Auxiliary Resource Constraints: Some jobs need a crane to load. Others need a specific mold or operator certification. These auxiliary resources create constraints that cross-cut the primary machine schedule. Sequencing tools for example tracks all of them simultaneously — something no human planner can do reliably at volume.

The Classic Optimizer Engine: At the heart of the tool is a proprietary optimisation engine that uses simulated annealing and perturbation logic to escape local optima. It keeps searching, keeps improving, and stops when it reaches a defined quality threshold — or when the planner says it is good enough. It is, in effect, a machine that never gets tired of thinking.

And what does the planner actually see when the optimizer finishes?

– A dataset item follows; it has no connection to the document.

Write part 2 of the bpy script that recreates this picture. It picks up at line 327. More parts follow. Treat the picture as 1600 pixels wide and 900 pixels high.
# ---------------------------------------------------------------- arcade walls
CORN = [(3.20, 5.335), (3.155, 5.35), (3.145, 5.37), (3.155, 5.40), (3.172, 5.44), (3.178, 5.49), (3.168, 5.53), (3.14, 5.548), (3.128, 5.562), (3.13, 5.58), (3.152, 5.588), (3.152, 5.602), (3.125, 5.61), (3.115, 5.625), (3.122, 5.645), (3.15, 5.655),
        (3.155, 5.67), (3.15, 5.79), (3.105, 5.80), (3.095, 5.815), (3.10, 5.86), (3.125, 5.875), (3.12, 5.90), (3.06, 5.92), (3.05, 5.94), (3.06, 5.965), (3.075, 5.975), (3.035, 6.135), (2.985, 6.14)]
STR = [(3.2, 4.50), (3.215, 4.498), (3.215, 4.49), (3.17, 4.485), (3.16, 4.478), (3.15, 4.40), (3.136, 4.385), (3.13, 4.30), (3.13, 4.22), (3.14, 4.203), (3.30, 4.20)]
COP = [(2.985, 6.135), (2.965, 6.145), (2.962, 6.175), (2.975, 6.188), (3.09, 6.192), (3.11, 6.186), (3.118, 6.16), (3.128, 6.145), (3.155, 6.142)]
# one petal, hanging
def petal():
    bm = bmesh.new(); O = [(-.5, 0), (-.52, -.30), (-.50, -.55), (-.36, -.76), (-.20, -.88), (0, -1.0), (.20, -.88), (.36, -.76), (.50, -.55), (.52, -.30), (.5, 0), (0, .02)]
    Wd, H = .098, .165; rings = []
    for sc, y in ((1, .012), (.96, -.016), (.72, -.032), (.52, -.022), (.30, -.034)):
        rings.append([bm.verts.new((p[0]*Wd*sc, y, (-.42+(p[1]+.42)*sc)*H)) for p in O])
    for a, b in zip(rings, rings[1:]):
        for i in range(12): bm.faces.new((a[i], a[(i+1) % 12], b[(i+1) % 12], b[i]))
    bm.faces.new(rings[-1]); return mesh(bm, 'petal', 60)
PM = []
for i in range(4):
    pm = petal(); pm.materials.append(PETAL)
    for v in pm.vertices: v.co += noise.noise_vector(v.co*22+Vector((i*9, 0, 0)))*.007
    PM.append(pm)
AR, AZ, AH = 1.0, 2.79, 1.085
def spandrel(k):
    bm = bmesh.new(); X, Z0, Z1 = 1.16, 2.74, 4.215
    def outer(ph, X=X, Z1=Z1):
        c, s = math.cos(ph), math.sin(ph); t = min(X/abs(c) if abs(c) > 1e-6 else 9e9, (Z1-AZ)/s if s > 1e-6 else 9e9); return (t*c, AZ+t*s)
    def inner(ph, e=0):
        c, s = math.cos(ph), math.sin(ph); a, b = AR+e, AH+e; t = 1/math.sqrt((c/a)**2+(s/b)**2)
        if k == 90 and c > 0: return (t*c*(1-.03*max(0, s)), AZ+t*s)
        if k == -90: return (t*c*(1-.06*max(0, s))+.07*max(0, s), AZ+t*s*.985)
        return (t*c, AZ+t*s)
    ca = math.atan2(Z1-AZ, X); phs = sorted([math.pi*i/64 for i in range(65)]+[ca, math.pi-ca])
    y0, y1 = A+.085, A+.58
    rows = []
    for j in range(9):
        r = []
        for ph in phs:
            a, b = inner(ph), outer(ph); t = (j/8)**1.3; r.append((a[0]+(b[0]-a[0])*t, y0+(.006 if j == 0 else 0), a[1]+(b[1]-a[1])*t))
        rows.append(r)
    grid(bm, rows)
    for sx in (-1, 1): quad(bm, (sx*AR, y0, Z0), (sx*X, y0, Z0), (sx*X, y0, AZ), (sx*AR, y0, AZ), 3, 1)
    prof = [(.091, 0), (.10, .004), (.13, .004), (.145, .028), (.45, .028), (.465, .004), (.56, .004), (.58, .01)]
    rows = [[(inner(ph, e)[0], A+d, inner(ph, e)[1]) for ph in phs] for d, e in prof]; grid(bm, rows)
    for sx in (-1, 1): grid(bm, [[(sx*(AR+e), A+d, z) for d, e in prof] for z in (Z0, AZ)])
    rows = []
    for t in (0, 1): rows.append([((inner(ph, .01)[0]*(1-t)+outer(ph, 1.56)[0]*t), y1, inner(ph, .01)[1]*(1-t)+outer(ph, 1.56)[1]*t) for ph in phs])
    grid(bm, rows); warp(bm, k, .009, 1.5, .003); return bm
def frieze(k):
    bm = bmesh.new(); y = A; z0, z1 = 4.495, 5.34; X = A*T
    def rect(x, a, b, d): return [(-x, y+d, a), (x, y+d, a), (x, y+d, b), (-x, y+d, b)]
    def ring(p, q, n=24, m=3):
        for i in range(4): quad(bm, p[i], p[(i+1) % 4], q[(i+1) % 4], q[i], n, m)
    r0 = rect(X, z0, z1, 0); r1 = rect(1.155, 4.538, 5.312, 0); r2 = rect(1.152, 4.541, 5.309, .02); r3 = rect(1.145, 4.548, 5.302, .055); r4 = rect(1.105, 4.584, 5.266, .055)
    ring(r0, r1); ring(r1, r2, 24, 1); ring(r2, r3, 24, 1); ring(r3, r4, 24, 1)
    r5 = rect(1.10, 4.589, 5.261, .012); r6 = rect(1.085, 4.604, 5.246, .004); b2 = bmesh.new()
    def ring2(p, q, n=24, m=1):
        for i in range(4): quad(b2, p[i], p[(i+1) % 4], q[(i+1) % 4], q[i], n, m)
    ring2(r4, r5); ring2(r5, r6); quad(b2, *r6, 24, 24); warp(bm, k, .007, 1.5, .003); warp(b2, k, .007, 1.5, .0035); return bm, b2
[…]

Not a spreadsheet of 1,897 rows. They see the Schedule Board — a visual Gantt with every machine laid out by the hour, colour-coded by job status, with late orders flagged in red and early warnings surfaced automatically. A KPI dashboard sits alongside it, showing on-time performance, total changeover count, idle machine time, and constraint violations at a glance. For a planner reviewing 60 machines and 300 SKUs, this is the difference between understanding the schedule in two minutes and spending two hours trying to decode it. The output is designed to be read, not just generated — and that readability is as deliberate a part of the tool as the algorithm itself.

 

Why It Is Hard to Implement — The Iceberg Nobody Warns You About

Here is what people see when they look at a sequencing tool: a Gantt chart, some KPI scores, and a published schedule. Clean. Impressive. Looks straightforward. Here is what sits underneath that interface:

Every single item in that right column must be correctly configured before the tool produces a schedule worth trusting. Miss one element, and the optimiser will find a technically ‘optimal’ solution to the wrong problem. 

 

Three specific things that catch every implementation off guard:

  • The Data Quality Trap: The tool is only as accurate as the rates, routings, and changeover times fed into it. If your machine rate says a product takes 45 minutes per batch, but the real floor time is 67 minutes, the schedule will be wrong — confidently and precisely wrong. Cleaning master data is not a quick task. In most plants, it takes weeks.
  • The Model-building Expertise Gap: Building a Sequencing model is not a point-and-click exercise. It requires understanding how the manufacturing environment works, how to translate physical constraints into the tool’s data model, and how to calibrate the algorithm’s metric weights so it optimises for the right things. This is a specialist skill that sits at the intersection of supply chain knowledge and deep tool expertise. It is rare.
  • The Algorithm Calibration Problem: Even once the model is built, the optimiser needs tuning. How many perturbations should it run? What is the right balance between on-time delivery and changeover cost? How much weight should late orders carry versus idle time penalties? These are not software settings you look up in a manual. They are judgment calls made by someone who understands both the maths and the manufacturing context.
 

Why the Right Expertise Is Everything

The gap between a sequencing tool that ‘runs’ and one that genuinely optimises a factory is almost entirely a function of the person who built the model. Think of it like a formula one car. The engineering is extraordinary. But it produces its best performance in the hands of a driver who has spent years learning exactly how to push it — and exactly when not to. Hand the same car to someone without that background, and it finishes last.

 

The expertise a good sequencing implementation requires spans three domains simultaneously:

  • Manufacturing Domain Knowledge: You need to understand how the factory actually runs — not how the org chart says it runs. What are the real bottlenecks? Which changeover times in the system are outdated? Which constraints are hard rules and which are informal conventions that occasionally get broken? Without this, even a technically perfect model will produce schedules that the shop floor rejects.
  • Tool Depth: Sequencing tools has capabilities that most users never touch: pooled reusable resources, rate adjust processors, multi-stage assembly modelling, ISR (Intermediate Storage Resource) logic, relationship tables. The difference between an implementation that uses 30% of the tool’s potential and one that uses 80% is an expert who knows what the remaining 50% can do — and when to deploy it.
  • Optimisation Intuition: Knowing how to tune an algorithm is part science, part craft. An experienced sequencing practitioner develops an instinct for what a particular metric weight change will do to a schedule — which is invaluable when a model is producing results that are technically valid but operationally impractical. 

This is not a criticism of sequencing tools. It is a recognition that powerful tools demand capable hands. The organisations that get the most value from Sequencing applications are not those with the biggest budgets — they are those who invest in the right expertise to build the model correctly, maintain it as the factory changes, and interpret the output intelligently. For a technology OEM, this is also the differentiator: a well-implemented sequencing tool becomes embedded in how the factory thinks, not just how it plans. That depth of adoption is what turns a software licence into a long-term capability.

 

The Bottom Line

Production sequencing tools like BY Sequencing are some of the most sophisticated operational software in the supply chain world. They solve a problem that is genuinely hard — one that compound in complexity as factories grow, SKUs multiply, and customer expectations tighten.

 

They are worth the investment. But they are not plug-and-play. The organisations that treat them as a technology purchase, rather than a capability investment, will consistently under-deliver on the value they paid for.

 

The right approach: pair world-class tooling with world-class expertise. Understand what the tool can do. Build the model to reflect how the factory actually works. Invest in the people who can keep it calibrated as conditions change.